● Set exercise:
Could every line of the data be printed exactly as it reads?

Start of Information provided

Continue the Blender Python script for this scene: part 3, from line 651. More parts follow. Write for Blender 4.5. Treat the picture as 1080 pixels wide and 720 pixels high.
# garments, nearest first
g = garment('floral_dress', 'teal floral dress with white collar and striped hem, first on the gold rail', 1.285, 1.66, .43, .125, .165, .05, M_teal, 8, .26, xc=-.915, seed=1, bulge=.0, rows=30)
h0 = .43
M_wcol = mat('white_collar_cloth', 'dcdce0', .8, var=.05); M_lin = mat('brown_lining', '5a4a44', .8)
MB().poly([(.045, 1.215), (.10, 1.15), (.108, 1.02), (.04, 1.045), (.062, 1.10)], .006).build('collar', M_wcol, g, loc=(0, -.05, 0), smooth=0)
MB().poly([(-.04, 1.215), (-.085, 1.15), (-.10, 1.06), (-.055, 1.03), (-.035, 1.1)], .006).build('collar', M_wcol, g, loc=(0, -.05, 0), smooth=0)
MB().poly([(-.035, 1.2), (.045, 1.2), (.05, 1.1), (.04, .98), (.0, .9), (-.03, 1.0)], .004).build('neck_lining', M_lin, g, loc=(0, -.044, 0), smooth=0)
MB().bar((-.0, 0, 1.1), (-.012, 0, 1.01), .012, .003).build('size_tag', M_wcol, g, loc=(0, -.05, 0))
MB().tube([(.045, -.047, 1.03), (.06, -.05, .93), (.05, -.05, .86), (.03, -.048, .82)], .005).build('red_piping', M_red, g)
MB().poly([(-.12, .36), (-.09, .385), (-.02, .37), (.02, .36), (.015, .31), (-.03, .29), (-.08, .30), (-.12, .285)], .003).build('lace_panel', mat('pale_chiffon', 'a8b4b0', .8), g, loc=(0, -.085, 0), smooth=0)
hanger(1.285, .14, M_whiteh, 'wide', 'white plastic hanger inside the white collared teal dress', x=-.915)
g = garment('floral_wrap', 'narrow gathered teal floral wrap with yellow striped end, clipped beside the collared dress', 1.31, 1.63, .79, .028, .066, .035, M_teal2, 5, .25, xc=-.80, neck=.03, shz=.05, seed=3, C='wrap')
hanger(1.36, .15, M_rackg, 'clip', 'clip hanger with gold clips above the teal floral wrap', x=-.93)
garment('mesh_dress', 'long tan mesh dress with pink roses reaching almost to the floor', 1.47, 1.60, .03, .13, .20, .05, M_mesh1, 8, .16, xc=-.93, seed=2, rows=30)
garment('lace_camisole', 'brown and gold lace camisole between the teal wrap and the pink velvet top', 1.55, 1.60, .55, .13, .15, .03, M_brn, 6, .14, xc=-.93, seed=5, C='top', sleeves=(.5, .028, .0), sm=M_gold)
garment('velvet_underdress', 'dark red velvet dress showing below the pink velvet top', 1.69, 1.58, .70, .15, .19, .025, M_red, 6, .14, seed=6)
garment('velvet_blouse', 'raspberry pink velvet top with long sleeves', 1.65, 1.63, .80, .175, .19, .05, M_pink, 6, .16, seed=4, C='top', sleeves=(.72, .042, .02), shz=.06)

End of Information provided

● Result of the exercise:
Continue the Blender Python script for this scene: part 3, from line 651. More parts follow. Write for Blender 4.5. Treat the picture as 1080 pixels wide and 720 pixels high.
# garments, nearest first
g = garment('floral_dress', 'teal floral dress with white collar and striped hem, first on the gold rail', 1.285, 1.66, .43, .125, .165, .05, M_teal, 8, .26, xc=-.915, seed=1, bulge=.0, rows=30)
h0 = .43
M_wcol = mat('white_collar_cloth', 'dcdce0', .8, var=.05); M_lin = mat('brown_lining', '5a4a44', .8)
MB().poly([(.045, 1.215), (.10, 1.15), (.108, 1.02), (.04, 1.045), (.062, 1.10)], .006).build('collar', M_wcol, g, loc=(0, -.05, 0), smooth=0)
MB().poly([(-.04, 1.215), (-.085, 1.15), (-.10, 1.06), (-.055, 1.03), (-.035, 1.1)], .006).build('collar', M_wcol, g, loc=(0, -.05, 0), smooth=0)
MB().poly([(-.035, 1.2), (.045, 1.2), (.05, 1.1), (.04, .98), (.0, .9), (-.03, 1.0)], .004).build('neck_lining', M_lin, g, loc=(0, -.044, 0), smooth=0)
MB().bar((-.0, 0, 1.1), (-.012, 0, 1.01), .012, .003).build('size_tag', M_wcol, g, loc=(0, -.05, 0))
MB().tube([(.045, -.047, 1.03), (.06, -.05, .93), (.05, -.05, .86), (.03, -.048, .82)], .005).build('red_piping', M_red, g)
MB().poly([(-.12, .36), (-.09, .385), (-.02, .37), (.02, .36), (.015, .31), (-.03, .29), (-.08, .30), (-.12, .285)], .003).build('lace_panel', mat('pale_chiffon', 'a8b4b0', .8), g, loc=(0, -.085, 0), smooth=0)
hanger(1.285, .14, M_whiteh, 'wide', 'white plastic hanger inside the white collared teal dress', x=-.915)
g = garment('floral_wrap', 'narrow gathered teal floral wrap with yellow striped end, clipped beside the collared dress', 1.31, 1.63, .79, .028, .066, .035, M_teal2, 5, .25, xc=-.80, neck=.03, shz=.05, seed=3, C='wrap')
hanger(1.36, .15, M_rackg, 'clip', 'clip hanger with gold clips above the teal floral wrap', x=-.93)
garment('mesh_dress', 'long tan mesh dress with pink roses reaching almost to the floor', 1.47, 1.60, .03, .13, .20, .05, M_mesh1, 8, .16, xc=-.93, seed=2, rows=30)
garment('lace_camisole', 'brown and gold lace camisole between the teal wrap and the pink velvet top', 1.55, 1.60, .55, .13, .15, .03, M_brn, 6, .14, xc=-.93, seed=5, C='top', sleeves=(.5, .028, .0), sm=M_gold)
garment('velvet_underdress', 'dark red velvet dress showing below the pink velvet top', 1.69, 1.58, .70, .15, .19, .025, M_red, 6, .14, seed=6)
garment('velvet_blouse', 'raspberry pink velvet top with long sleeves', 1.65, 1.63, .80, .175, .19, .05, M_pink, 6, .16, seed=4, C='top', sleeves=(.72, .042, .02), shz=.06)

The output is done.